A Adriana, como a Corinna, también le gusta Damien Hirst y Warhol. Y, casualidades, su exmarido, Juan Villalonga, está casado con Vanessa von Zitzweitz, íntima amiga de Corinna, su fotógrafa de cabecera. La única para la que ha posado y la única que conserva fotos privadas de la princesa en biquini. Quien la ha retratado con camisa blanca y luz a lo Testino en el avión privado en que se hizo el reportaje de Point De Vue y que tiene un único hilo conductor en texto y fotos: la princesa está en la sombra pero es luminosa y transparente.
Cosmopolita pero cercana. Poderosa pero lo suficientemente generosa como para entregar el 50% de su tiempo a la filantropía, que es la solidaridad de los multimillonario. Un cruce entre lo mejor del intelectual Yunus y la resplandeciente Lady Di. Una esfera de luz que contesta a la última pregunta de la entrevista sobre la cualidad “más importante en la vida”: “la lealtad” sin que podamos evitar imaginar una pequeña sombra afilada cruzando sus ojos mientras responde.
¿Quién sudó tinta negociando su salida de España?
Corinna sólo es previsible en una cosa: bebe champán.
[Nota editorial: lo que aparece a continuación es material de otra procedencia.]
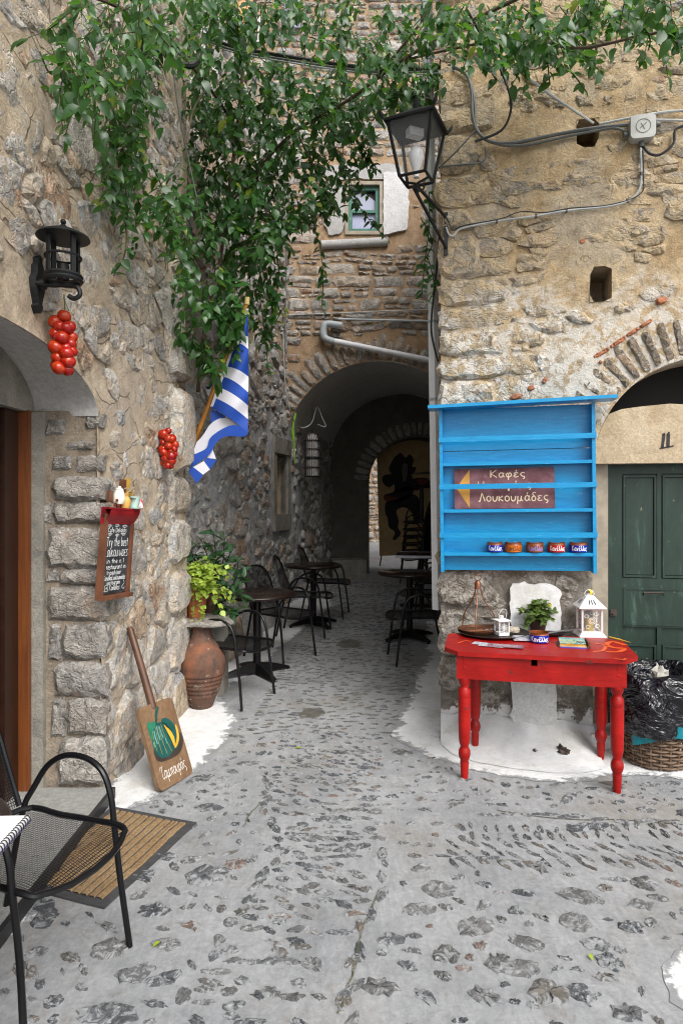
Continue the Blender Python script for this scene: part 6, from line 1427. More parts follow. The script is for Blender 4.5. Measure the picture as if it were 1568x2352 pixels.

Y, seamos realistas, ¿con quién apetece más tomarse una copa de champán, con Corinna o con los señores de gris? Copa en mano, sin la afectación de los focos, sin la impostura del atrezzo, Corinna resulta muy divertida y muy rápida. Con ese tono de voz un punto elevado, un punto nasal de las señoras que dominan el dropping names y saben dejarse oír siempre un poco por encima de los corrillos en un cóctel. Un sonido a medio camino entre el tintineo de un anillo que cae encima del mármol y el de un bisturí.
Hace cinco años todavía era vista con cierta prevención en las cenas realmente importantes en Londres pero cuando parecía que las cosas se había puesto mal, alehop, Corinna ha crecido y entre los nombre que dejan caer ella y su entorno están Putin, el duque de Edimburgo, algunos oligarcas rusos y por supuesto algunos jeques muy ricos de Oriente Próximo que, ¿no hacen parecer al rey Juan Carlos un aprendiz de poderoso global en lugar del caballero con problemas de salud al que una insolente arribista le debe todo?
Quizá, dentro de poco, volvamos a oír hablar de Corinna en un contexto más cercano al subsuelo. Su nombre no deja de ser uno de los comodines con el que el ahora detenido excomisario Villarejo ha faroleado en cada partida. Y en cuanto la historia de Corinna Say Wettgentein vuelve a casa, vuelven también las preguntas sin contestar. ¿Cuáles fueron los términos del acuerdo con el que se cerró su salida de España? ¿Cuánto costó la lealtad que ella tanto valora? ¿Quién pagó el precio? ¿A cambio de qué? ¿Sobre qué y sobre quién guarda silencio? Lo saben ella y el interlocutor que sudó tinta negociando con ella en la habitación del hotel de Londres y que, por otra parte es un señor muy poco gris, que no anda falto ni de inteligencia ni de autoconfianza y con el que también resulta muy entretenido tomar una copa de rioja.